No one who has been following the economic performances of Caribbean countries over the past five years can deny that the developmental challenges facing these small, open economies have been endless and there really isn’t any true blueprint in terms of policies and programmes that can be applied to ease the burdens on the backs of the citizens of most of these countries.
Despite Governments’ efforts and assistance from friendly countries and regional and international organisations such as the Caribbean Development Bank, International Monetary Fund, World Bank, and Inter-American Development Bank, our countries still have very long ways to go before they can begin to realise sustained levels of real economic growth and development.
While Caribbean countries continue their search for new models and strategies of economic development, an astonishing report from Oxfam has confirmed what some economists have long seen as a growing problem in the world economy – a problem of inequality in the distribution of income.
According to the report, entitled Working For The Few: Political Capture And Economic Inequality, published on January 20, 2014, “Almost half of the world’s wealth is now owned by just one percent of the population. The wealth of the one per cent richest people in the world amounts to $110 trillion. That’s 65 times the total wealth of the bottom half of the world’s population.

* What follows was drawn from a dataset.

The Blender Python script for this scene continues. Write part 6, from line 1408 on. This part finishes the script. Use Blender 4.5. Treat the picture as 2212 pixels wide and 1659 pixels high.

“The bottom half of the world’s population owns the same as the richest 85 people in the world. Seven out of ten people live in countries where economic inequality has increased in the last 30 years. The richest one per cent increased their share of income in 24 out of 26 countries for which we have data between 1980 and 2012. In the United States, the wealthiest one per cent captured 95 per cent of post-financial crisis growth since 2009, while the bottom 90 per cent became poorer.”
Clearly, therefore, the struggles of Caribbean countries to generate sustained levels of economic growth and development cannot be blamed on insufficient income in the global economy. In fact, the report by Oxfam confirms that there is sufficient income to go around if only the income there were more evenly distributed as opposed to being concentrated in the hands of a few wealthy individuals.
What then is a possible strategy for Caribbean countries to pursue as they seek to grow and develop their cash-strapped economies? The answer is simple: development through philanthropy.
You see, philanthropy has been an essential area of economic activity for decades but has intensified in recent years particularly, given the massive changes in technology. We already know that there are some very generous people among us who have and continue to give quite willingly.
For example, Warren Buffett donated $31 billion to the Bill and Melinda Gates Foundation. Other notable acts of humanity were the $9 billion from Chuck Feeney to Atlantic Philanthropies, $2 billion from Azim Premji to the Azim Premji Foundation and Ted Turner’s $1 billion to the United Nations.
Therefore, going forward, since Caribbean countries have Embassies and Consulates all over the world, these important foreign affairs institutions should be given clear mandates by our Governments to pursue quite vigorously all philanthropic avenues to source much needed funds for developmental projects in our countries.
If successful, Caribbean countries can soon see themselves back on sustained growth and development paths without having to incur massive public debt. What say you, our leaders?